Set task: Wherever a line below holds the word "scene", copy that line.

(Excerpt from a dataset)
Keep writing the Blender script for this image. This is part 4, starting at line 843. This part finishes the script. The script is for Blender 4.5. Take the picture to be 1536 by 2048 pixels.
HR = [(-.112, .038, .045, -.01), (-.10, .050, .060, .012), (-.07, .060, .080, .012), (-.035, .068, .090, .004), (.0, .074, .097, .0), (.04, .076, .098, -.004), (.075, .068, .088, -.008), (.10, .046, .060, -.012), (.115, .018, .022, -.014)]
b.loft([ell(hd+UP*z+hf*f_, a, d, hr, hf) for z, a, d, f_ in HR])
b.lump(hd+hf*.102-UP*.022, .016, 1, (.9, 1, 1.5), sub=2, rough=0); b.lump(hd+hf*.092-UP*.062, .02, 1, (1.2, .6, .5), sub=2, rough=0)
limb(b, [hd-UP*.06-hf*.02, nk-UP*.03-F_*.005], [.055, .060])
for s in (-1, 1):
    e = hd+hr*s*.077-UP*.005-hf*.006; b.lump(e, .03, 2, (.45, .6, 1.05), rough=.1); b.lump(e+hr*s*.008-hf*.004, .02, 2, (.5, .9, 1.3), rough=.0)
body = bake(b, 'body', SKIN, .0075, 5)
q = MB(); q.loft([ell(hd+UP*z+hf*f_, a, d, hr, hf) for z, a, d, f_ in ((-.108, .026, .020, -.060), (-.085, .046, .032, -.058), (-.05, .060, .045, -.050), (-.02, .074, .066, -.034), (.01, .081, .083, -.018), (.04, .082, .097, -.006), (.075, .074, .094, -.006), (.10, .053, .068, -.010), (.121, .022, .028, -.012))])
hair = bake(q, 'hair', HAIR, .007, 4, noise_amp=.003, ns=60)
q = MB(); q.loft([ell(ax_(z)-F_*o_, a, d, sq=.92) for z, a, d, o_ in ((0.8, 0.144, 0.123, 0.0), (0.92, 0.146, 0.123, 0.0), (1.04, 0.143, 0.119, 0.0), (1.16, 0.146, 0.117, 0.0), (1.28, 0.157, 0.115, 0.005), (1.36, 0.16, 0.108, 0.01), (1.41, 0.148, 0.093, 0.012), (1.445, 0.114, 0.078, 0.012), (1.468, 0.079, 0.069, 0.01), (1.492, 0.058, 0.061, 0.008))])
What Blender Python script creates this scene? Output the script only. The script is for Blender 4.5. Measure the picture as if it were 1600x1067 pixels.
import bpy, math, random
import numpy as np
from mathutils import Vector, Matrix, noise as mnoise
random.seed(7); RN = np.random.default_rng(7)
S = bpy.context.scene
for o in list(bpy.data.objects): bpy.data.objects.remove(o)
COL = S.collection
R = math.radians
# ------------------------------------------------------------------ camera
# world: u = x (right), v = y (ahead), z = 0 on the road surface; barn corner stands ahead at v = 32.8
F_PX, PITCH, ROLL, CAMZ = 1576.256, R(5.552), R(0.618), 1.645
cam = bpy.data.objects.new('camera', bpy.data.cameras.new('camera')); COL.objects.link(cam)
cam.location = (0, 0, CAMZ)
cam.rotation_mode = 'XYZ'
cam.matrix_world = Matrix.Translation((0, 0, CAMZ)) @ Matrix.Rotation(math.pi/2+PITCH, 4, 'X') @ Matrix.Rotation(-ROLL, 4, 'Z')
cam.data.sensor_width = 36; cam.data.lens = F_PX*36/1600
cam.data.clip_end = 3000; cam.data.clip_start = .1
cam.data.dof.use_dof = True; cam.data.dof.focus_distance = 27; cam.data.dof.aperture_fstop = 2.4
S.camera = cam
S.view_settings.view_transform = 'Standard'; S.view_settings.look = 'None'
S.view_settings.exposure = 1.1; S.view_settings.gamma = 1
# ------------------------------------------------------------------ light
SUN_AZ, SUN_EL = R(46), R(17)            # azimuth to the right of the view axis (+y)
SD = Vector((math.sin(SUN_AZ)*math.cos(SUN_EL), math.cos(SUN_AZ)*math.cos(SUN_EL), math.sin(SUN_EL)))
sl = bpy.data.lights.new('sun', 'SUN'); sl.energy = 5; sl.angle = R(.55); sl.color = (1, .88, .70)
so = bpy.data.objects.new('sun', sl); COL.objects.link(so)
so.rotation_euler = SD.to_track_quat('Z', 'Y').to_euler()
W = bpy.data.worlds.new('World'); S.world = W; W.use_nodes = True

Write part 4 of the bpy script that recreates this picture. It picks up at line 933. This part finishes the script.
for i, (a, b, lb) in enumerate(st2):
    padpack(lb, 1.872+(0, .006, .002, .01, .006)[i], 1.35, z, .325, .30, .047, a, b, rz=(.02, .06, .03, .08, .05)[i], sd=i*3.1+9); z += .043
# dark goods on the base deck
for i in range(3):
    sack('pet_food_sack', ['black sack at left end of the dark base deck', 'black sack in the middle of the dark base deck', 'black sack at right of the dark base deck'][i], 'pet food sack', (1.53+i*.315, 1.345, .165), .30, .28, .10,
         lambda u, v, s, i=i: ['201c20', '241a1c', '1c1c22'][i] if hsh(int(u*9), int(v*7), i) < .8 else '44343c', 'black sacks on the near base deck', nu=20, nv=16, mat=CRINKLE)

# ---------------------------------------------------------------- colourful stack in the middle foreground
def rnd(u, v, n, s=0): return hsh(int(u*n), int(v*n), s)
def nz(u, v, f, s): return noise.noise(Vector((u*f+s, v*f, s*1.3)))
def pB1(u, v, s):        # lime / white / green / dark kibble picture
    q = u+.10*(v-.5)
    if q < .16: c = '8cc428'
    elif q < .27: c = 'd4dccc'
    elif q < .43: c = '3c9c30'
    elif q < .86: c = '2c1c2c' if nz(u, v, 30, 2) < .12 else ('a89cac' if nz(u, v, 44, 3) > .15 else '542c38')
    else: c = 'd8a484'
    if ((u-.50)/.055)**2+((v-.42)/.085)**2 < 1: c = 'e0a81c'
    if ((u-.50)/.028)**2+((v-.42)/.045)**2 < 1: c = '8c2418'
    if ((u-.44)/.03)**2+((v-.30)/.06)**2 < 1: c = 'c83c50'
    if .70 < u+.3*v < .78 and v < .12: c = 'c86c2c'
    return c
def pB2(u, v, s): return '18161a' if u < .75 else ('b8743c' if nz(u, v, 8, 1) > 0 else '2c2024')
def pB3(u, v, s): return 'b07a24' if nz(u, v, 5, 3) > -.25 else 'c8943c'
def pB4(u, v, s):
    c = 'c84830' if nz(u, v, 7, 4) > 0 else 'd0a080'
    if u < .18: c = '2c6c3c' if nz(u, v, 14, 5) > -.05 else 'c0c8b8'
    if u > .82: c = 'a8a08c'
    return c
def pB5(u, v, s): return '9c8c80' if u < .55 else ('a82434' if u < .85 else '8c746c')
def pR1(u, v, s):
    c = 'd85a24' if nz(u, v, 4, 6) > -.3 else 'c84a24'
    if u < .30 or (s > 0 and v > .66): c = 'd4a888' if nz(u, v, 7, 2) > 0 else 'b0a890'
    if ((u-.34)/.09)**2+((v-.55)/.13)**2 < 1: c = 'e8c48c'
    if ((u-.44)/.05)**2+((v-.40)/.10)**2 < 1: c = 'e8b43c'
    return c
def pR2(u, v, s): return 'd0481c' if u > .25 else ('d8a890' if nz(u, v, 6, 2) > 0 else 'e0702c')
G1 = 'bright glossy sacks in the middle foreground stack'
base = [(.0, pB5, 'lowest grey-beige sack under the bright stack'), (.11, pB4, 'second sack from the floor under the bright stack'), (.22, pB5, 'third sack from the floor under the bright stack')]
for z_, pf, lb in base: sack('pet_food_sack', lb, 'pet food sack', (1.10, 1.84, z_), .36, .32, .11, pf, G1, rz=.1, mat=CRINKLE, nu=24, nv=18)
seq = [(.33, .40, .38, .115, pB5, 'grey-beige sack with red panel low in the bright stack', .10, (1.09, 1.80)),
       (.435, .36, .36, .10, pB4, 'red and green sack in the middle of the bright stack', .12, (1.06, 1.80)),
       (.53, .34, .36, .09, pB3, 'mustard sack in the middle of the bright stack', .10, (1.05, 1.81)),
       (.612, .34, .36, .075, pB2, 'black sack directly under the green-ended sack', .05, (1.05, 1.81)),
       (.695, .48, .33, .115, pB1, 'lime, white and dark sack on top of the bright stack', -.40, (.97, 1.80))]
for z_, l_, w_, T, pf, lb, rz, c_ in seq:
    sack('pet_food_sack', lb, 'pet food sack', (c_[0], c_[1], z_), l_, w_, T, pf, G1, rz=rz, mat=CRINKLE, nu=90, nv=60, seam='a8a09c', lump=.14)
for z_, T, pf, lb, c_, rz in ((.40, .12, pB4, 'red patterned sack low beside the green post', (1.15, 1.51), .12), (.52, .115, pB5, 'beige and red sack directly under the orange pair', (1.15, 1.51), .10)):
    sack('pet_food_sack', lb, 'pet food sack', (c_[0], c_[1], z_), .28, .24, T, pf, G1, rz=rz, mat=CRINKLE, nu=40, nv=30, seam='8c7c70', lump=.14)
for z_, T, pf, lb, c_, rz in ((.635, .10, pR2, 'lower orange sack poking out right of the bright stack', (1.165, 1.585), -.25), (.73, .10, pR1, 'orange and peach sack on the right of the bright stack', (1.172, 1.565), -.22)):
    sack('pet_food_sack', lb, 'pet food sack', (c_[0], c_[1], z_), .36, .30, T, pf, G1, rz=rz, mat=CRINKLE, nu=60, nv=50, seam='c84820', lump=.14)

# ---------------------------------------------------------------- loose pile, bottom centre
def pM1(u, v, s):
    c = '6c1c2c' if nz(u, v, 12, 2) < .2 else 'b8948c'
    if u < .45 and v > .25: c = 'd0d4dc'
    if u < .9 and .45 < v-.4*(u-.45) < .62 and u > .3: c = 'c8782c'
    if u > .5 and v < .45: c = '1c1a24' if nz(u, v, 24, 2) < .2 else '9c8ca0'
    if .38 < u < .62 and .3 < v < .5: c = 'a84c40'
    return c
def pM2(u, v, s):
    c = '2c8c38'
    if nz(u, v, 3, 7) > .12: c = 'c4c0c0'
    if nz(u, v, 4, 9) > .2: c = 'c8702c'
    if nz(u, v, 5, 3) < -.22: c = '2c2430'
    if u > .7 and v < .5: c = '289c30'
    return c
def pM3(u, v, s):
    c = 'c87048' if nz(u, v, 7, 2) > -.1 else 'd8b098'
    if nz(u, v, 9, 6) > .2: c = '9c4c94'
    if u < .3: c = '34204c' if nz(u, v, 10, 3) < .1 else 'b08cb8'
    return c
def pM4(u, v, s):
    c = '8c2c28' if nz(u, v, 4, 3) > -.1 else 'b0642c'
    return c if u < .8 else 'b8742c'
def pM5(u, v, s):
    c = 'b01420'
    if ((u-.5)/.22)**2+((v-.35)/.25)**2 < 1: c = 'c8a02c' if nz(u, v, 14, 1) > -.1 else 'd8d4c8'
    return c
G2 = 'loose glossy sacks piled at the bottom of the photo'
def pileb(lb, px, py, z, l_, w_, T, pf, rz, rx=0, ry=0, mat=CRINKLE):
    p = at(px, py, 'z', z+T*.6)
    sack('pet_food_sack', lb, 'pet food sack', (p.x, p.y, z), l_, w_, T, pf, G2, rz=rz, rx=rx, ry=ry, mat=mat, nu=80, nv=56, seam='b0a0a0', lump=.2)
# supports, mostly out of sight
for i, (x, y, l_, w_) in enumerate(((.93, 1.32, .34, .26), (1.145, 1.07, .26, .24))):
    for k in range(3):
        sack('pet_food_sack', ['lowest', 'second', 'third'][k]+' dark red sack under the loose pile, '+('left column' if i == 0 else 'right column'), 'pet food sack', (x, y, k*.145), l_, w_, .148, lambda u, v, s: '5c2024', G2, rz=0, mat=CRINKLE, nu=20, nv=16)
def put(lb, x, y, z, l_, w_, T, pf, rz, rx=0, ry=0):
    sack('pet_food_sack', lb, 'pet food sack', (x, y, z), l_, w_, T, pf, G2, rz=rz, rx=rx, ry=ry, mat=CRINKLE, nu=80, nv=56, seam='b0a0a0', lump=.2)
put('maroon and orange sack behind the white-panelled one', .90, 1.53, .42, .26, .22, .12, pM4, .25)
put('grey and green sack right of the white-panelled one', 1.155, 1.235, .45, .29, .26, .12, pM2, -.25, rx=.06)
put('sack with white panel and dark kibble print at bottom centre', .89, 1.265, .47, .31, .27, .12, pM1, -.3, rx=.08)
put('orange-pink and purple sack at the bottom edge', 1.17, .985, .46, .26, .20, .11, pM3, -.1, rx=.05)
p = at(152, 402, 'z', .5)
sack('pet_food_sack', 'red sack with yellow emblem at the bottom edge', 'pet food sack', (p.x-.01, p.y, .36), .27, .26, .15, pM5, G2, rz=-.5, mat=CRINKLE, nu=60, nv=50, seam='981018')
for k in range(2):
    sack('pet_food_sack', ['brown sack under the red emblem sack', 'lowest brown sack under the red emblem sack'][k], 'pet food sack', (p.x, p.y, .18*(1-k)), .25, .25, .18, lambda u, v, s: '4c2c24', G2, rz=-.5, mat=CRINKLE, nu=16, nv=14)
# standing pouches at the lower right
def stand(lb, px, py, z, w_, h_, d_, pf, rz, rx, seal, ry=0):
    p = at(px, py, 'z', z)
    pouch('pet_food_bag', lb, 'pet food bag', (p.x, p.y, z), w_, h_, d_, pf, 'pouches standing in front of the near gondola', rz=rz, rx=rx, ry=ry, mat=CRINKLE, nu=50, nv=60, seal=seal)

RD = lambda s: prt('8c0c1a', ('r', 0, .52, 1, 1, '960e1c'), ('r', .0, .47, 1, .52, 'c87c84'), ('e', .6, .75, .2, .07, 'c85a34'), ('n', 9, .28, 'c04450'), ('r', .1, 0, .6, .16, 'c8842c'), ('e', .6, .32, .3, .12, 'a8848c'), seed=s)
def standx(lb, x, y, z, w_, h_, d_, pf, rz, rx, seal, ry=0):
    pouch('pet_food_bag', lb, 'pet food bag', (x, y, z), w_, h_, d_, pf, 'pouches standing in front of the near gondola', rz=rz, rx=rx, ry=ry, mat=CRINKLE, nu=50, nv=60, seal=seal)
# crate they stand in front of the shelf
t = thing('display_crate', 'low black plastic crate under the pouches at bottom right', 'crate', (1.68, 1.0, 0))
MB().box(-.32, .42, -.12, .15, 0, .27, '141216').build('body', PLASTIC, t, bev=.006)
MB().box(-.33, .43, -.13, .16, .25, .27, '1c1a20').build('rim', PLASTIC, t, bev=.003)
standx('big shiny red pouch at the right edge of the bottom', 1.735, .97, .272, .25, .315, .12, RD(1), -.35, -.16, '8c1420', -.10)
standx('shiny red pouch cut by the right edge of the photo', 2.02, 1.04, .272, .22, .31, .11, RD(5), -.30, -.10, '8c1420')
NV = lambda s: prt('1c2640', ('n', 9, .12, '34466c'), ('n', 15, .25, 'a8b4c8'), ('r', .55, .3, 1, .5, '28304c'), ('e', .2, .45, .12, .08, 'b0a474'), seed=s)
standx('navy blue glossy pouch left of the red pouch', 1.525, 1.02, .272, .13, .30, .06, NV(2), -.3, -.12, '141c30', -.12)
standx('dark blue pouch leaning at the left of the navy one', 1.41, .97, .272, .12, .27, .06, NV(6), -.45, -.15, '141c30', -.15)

Result below:
What Blender Python script creates this scene? Output the script only. The script is for Blender 4.5. Measure the picture as if it were 1600x1067 pixels.
S = bpy.context.scene